Let’s suppose we’ve a fibonacci sequence with F0 = a and F1 = b. The first few terms of this sequence are: a, b, a+b, a+2b, 2a+3b, 3a+5b, 5a+8b... and so on. We can notice that the coefficient of F0 and F1 follow as: {0, 1}, {1, 0}, {1, 1}, {1, 2}, {2, 3}, {3, 5}, {5, 8}. Easy to notice that each term is a sum of previous 2 terms. Let's call these pairs as restricted pairs (i.e. the possible pairs of coefficient's in a fibonacci term)
Now given a fibonacci number N, we can represent N as: a * x + b * y = N, where {a, b} is one of the restricted pairs. Since 1 <= N <= 1e9, we've the same constraints for a, b, x, and y. (1 <= a, b, x, y <= 1e9). There are less than 50 restricted pairs in given constraints.
So, we can iterate over all possible pairs of {a, b} and find number of solutions of the equation: a * x + b * y = N, with 1 <= x, y <= 1e9. This is a standard algorithm in Linear Diophantine Equations. You can read this here.
Click here to see my solution.
Interesting solution. I just brute-forced for small $$$n$$$, printed out the "reverse Fibonnacci chains", and made some observations that led to a not-so-pretty recurrence formula, but hey it works lol
How to solve F ?
Generate all possible 2^n numbers and check them. You can generate them using bitmasking. Traverse from 0 to 2^n — 1. Let's assume the binary representation of current number is 00110001. Treat this number as: 22112221 i.e. traverse the bits of the binary representation of current number, if current bit is 0, change it to 2 and if it is 1, leave it as it is.
or just finding sequence here https://oeis.org/A053312
Anyone help how to solve problem G?
You can use principle of inclusion-exclusion, however a simpler-to-code way would be to note that the cost of an issue is only determined by its number modulo $$$\text{lcm}(2, 3, 5) = 30$$$. Thus you can precalculate the cost of an issue for each residue class modulo $$$30$$$, and use some math and prefix sums to find the answer.
How to solve H ??
Problem H is implementation. Just simulate the process in statement k times. Time complexity is number of not bad elements which is equal n, multiply by logn because of std::set, so result time is O(n*logn). Code is here:
can be implemented with O(n) solution
It is asking me to be group memeber of some group before I practice the contest. Am I missing something here ?

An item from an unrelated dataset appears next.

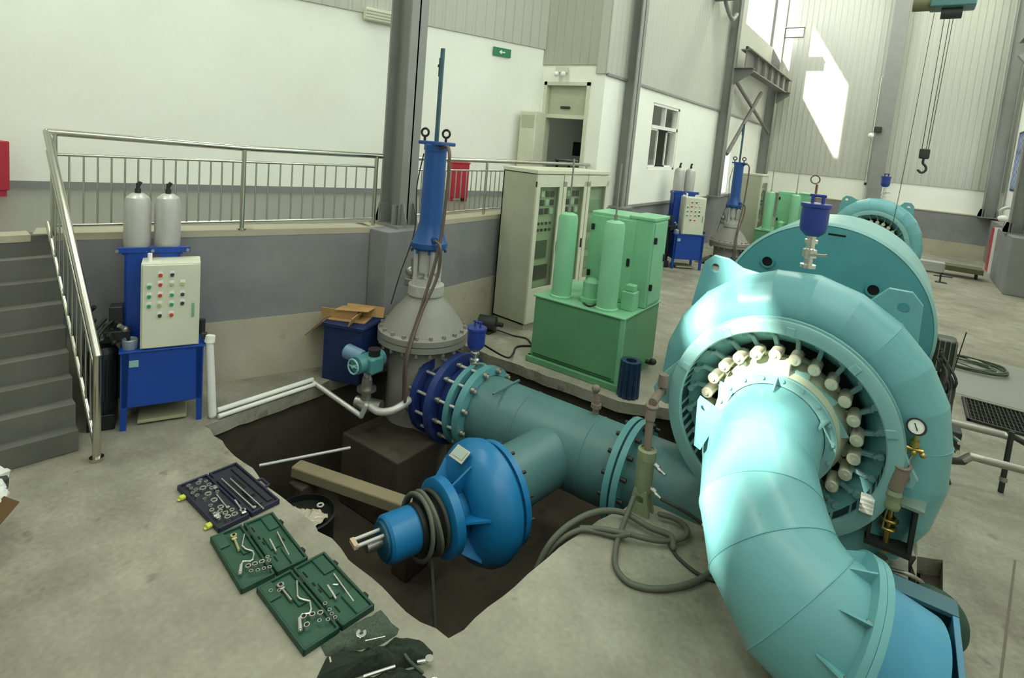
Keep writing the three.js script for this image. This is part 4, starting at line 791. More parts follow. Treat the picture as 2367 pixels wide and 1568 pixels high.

could someone kindly explain I,J,K problems?
For J: I used the "Binary Search on Answer" method. I wrote a function $$$F(x)$$$ that tells whether we can split array $$$A$$$ into $$$<=K$$$ segments each with a total time of at most $$$x$$$. If we have a number of segments $$$<=K$$$, we can split some of them up to make the number exactly $$$=K$$$. Obviously, if any of the $$$A_i s$$$ is $$$>x$$$, we can't have that $$$x$$$. Finally, the answer is the minimum such possible $$$x$$$. Complexity is $$$O(Nlog(S))$$$ where $$$S$$$ is the sum of elements of $$$A$$$.
https://pastebin.com/ZXu2pAPr
For I: I think the technique is called line-sweep (correct me if I'm wrong). Basically, the only times that matter are the ones where changes are occurring i.e. either some friend comes or someone leaves. There are exactly $$$2n$$$ such points of time. Pass through all of them in chronological order. Say the current time is $$$t$$$, then you will leave at time $$$t+m$$$. Now, if there are any friends such that $$$t$$$ lies between (inclusive) of entry and exit times, set their entry time as $$$min(t, time_{exit})$$$. That way we don't have to worry about including or excluding them as you slide the window. Finally, for each such time, calculate the number of friends in the window using their $$$time_{entry}$$$ and take the maximum overall such values. Complexity: $$$O(NM)$$$.
https://pastebin.com/BBt35kCZ
K: Generate a directed graph where edge $$$u \rightarrow v$$$ represents "tower $$$u$$$ will alert tower $$$v$$$". This graph can have up to $$$O(n^2)$$$ edges.
Then find the strongly connected components of the graph. There are several efficient $$$O(V + E)$$$ algorithms to do so; it can be a bit of a chore to implement, but it's worth having in your template. The AtCoder library also has an implementation.
Now a key observation is that if any tower in a strongly-connected component is alerted, all of them will be alerted. Additionally, there may be directed edges between components that will spread alertness between components.
Let $$$S$$$ be the set of towers that are initially alerted. If a strongly-connected component doesn't have any incoming edges from other components, at least one of the towers must be included in $$$S$$$. Thus if $$$k$$$ is the size of the component, the number of possible configurations for this component is $$$2^k - 1$$$ (as we "ban" the all-zero state). On the other hand, if there are incoming edges to a component, there is no constraint on its towers, as the incoming edges are guaranteed to spread alertness to it, thus the number of possible configurations remains $$$2^k$$$. The answer is the product of these values for each component.
Oh btw did anyone else notice that in practice problem J it's implied that there're over $$$10^9$$$ minutes in a day? :P
Well I still would've wasted more than half of it!